There is a third technique that shows amazing promise. If the observer can actually measure just how the atmosphere is distorting a star's image, then the shape of the telescope mirror itself can be warped to compensate for it. This technique is called adaptive optics, or AO for short, because the optical system of the telescope can adapt to changes in the seeing. It's done by small pistons attached to rods, called actuators, located behind the telescope mirror. In some cases the rods push on the mirror, changing its shape, distorting the mirror just enough to correct for seeing changes. Another way is to use a collection of hexagonal mirrors that fit together like kitchen tiles, each with its own actuator. Little mirrors are much easier and less expensive to make than big ones, so many of the world's largest telescopes are designed this way.

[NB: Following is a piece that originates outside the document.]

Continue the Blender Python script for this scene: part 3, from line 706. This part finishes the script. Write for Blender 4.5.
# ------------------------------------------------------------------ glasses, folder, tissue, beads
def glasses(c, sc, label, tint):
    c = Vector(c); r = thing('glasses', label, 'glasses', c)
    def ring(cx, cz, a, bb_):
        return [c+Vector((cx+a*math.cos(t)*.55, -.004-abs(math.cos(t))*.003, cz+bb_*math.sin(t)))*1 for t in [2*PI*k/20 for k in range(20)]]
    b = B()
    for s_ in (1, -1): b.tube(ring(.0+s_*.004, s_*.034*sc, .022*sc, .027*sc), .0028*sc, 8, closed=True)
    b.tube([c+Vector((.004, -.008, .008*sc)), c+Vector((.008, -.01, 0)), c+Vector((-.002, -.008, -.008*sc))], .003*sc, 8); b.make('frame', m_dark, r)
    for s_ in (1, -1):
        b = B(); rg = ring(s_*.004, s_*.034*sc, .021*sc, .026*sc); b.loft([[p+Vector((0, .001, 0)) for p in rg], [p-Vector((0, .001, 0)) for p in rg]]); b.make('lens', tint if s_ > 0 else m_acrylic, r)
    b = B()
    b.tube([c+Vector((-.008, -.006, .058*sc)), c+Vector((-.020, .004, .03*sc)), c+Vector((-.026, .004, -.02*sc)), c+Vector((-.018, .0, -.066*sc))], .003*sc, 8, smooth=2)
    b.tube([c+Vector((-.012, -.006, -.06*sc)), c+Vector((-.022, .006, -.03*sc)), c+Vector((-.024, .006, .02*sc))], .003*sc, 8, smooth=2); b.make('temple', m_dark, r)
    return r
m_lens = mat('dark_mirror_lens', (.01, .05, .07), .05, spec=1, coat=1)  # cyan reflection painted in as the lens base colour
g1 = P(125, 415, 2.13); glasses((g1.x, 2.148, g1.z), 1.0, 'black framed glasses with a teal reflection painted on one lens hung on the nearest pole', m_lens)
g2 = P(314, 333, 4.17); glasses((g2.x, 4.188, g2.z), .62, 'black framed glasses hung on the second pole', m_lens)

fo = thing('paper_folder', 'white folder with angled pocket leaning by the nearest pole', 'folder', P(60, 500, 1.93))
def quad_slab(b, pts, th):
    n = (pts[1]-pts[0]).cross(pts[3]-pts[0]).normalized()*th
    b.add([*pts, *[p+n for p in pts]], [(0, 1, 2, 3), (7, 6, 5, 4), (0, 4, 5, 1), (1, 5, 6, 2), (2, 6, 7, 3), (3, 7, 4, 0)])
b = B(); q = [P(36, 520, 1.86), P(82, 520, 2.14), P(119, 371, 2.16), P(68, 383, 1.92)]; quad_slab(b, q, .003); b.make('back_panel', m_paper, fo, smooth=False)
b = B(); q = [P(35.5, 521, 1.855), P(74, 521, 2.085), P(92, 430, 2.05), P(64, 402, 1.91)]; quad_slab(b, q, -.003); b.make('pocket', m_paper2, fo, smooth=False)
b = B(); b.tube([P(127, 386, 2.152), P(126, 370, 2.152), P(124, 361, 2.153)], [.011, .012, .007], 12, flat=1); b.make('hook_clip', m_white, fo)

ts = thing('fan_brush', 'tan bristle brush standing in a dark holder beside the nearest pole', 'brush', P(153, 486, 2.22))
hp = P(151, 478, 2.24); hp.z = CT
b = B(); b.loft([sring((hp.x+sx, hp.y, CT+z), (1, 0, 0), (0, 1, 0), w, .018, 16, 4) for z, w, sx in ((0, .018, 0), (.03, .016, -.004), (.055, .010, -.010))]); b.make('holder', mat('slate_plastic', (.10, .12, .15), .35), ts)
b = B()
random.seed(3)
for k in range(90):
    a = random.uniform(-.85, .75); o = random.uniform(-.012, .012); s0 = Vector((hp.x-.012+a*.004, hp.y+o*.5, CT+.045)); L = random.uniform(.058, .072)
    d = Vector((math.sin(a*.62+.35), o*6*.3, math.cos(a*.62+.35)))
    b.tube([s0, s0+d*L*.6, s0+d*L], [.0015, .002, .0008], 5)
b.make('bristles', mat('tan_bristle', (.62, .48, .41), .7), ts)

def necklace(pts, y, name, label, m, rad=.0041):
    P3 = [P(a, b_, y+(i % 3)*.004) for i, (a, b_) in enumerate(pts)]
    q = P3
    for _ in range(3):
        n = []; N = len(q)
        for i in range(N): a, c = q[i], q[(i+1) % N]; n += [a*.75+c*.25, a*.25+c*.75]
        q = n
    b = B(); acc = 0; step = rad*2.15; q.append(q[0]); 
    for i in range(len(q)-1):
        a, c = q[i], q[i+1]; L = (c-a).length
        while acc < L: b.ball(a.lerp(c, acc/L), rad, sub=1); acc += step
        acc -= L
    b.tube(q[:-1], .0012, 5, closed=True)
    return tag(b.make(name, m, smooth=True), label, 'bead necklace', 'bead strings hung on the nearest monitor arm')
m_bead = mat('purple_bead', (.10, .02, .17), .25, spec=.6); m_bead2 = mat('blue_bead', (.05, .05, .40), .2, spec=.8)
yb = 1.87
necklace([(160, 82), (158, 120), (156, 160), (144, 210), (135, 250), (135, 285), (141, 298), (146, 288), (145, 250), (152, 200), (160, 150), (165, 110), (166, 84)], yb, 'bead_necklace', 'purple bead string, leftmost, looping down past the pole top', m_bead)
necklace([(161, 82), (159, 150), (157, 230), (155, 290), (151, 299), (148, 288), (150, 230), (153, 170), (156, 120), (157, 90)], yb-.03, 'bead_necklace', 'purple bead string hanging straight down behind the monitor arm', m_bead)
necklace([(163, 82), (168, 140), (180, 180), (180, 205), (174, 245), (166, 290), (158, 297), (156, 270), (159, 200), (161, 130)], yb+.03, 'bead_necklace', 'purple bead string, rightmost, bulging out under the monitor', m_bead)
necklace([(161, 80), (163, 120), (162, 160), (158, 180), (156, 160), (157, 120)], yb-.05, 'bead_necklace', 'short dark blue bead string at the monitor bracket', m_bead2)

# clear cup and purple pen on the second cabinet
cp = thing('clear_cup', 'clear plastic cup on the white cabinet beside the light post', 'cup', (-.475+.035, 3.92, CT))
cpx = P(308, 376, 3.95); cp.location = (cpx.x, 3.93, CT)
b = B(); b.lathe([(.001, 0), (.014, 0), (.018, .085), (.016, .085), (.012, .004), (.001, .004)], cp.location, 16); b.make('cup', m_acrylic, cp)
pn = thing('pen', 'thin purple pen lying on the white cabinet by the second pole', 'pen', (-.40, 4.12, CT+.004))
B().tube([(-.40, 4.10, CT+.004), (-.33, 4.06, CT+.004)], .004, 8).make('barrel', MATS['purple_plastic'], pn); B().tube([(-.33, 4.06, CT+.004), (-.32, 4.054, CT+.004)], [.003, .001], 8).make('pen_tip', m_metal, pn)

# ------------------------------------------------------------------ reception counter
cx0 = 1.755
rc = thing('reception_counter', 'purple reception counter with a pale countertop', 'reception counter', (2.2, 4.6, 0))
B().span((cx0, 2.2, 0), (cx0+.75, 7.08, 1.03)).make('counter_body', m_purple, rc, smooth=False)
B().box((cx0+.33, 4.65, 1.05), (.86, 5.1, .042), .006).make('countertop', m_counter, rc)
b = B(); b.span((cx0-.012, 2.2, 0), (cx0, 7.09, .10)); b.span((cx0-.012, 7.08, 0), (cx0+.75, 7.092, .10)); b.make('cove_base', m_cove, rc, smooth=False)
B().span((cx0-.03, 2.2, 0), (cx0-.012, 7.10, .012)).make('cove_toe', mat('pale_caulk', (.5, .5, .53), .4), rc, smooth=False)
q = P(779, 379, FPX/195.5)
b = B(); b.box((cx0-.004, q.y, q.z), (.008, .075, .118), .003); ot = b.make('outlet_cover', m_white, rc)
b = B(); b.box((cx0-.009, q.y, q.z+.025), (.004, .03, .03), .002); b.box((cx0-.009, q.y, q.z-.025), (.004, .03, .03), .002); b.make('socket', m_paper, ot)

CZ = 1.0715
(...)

The results are nothing less than incredible. The pictures above are from the Canada-France-Hawaii 3.6-meter telescope outfitted with AO. The image on the left is a picture of a binary star taken with the AO turned off. All we see is an elongated blur. But in the image on the right the AO is turned on, correcting for the seeing, and the two individual stars snap into focus.

The European Southern Observatory has several telescopes in Chile outfitted with adaptive optics. One is the Very Large Telescope, or VLT for short. The name isn't exactly poetic, but it does describe the huge, 8-meter, hexagonally segmented mirror pretty accurately. There are actually four such 'scopes, and with adaptive optics their images rival Hubble's. One of the only disadvantages of adaptive optics is the narrow field of view; only a small area of the sky can be seen in each exposure. As the technology improves, though, so will the area, and eventually these telescopes will routinely use AO for much larger chunks of the sky.

A close binary star pair may look like a blob of light when seen without adaptive optics (a), but is separated easily once the adaptive optics of the CFH telescope is switched on (b). Further image processing using computers can make the observation even better (c). The stars are separated by only about 0.3 arcseconds, or the apparent size of a quarter seen from a distance of almost 15 kilometers. (Image courtesy Canada France Hawaii Telescope Corporation, © 1996.)

The next time you're out on a clear night and the stars dance their dance, you can remember how even the simplest things like the twinkle of a star can have complicated origins, and how difficult it can sometimes be to work around them.

Or, you could just watch the stars twinkle. That's okay, too.